Le terre rare sono indispensabili per magneti, catalizzatori, elettronica e difesa, perché possiedono proprietà uniche. Non esistono veri sostituti: esistono solo soluzioni parziali, come motori a induzione o magneti in ferrite, batterie al litio-ferro-fosfato e catalizzatori a base di zirconio. Sono opzioni valide, ma con prestazioni inferiori. Più che sulla sostituzione diretta, le strategie puntano su riciclo, efficienza progettuale e diversificazione geografica, con nuove miniere in Australia, Canada e USA. La sostituzione totale resta lontana, affidata all’innovazione futura.
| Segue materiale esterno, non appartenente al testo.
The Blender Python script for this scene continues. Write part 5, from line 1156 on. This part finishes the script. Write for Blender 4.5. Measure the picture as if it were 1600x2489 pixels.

Questo fattore dovrebbe sostenere i prezzi nel tempo, a patto ovviamente che l’economia continui a correre e con essa la domanda.
Una scommessa sulla rivalità Usa-Cina?
Le terre rare incarnano la sfida tra le due potenze. La Cina ne detiene il controllo e lo usa come leva geopolitica; gli Stati Uniti cercano alternative e sostengono produttori locali. Per gli investitori il settore può essere un “proxy” delle tensioni: più lo scontro cresce, più aumenta la percezione di scarsità e il potenziale di rialzo. Ma resta un comparto volatile, influenzato anche da domanda industriale e innovazione, quindi, adatto solo a chi accetta oscillazioni significative.
Morale della favola
Una scommessa sulle terre rare ci può stare se si pensa che la tensione tra Cina e Usa continui a salire e che le terre rare non siano facilmente sostituibili con nuove tecnologie o cicli importanti di riciclo, né con nuove miniere nel resto del mondo. Tuttavia, una scommessa sulle terre rare arriva attraverso prodotti che investono in società del settore, quindi in maniera abbastanza indiretta, e soprattutto conta molto su uno scenario di scontro commerciale tra potenze che né Usa, né Cina hanno interesse a far crescere. Il buon padre di famiglia che non vuole scossoni del suo portafoglio dovrebbe starsene alla larga. Quanto allo speculatore, pur vedendo le potenzialità delle terre rare, al momento preferiamo orientarlo su scommesse dal futuro meno nebuloso, come per esempio, giusto per restare nel settore delle materie prime, quella sul nucleare, senza dimenticare tutte le altre opportunità di cui parliamo sulla rivista.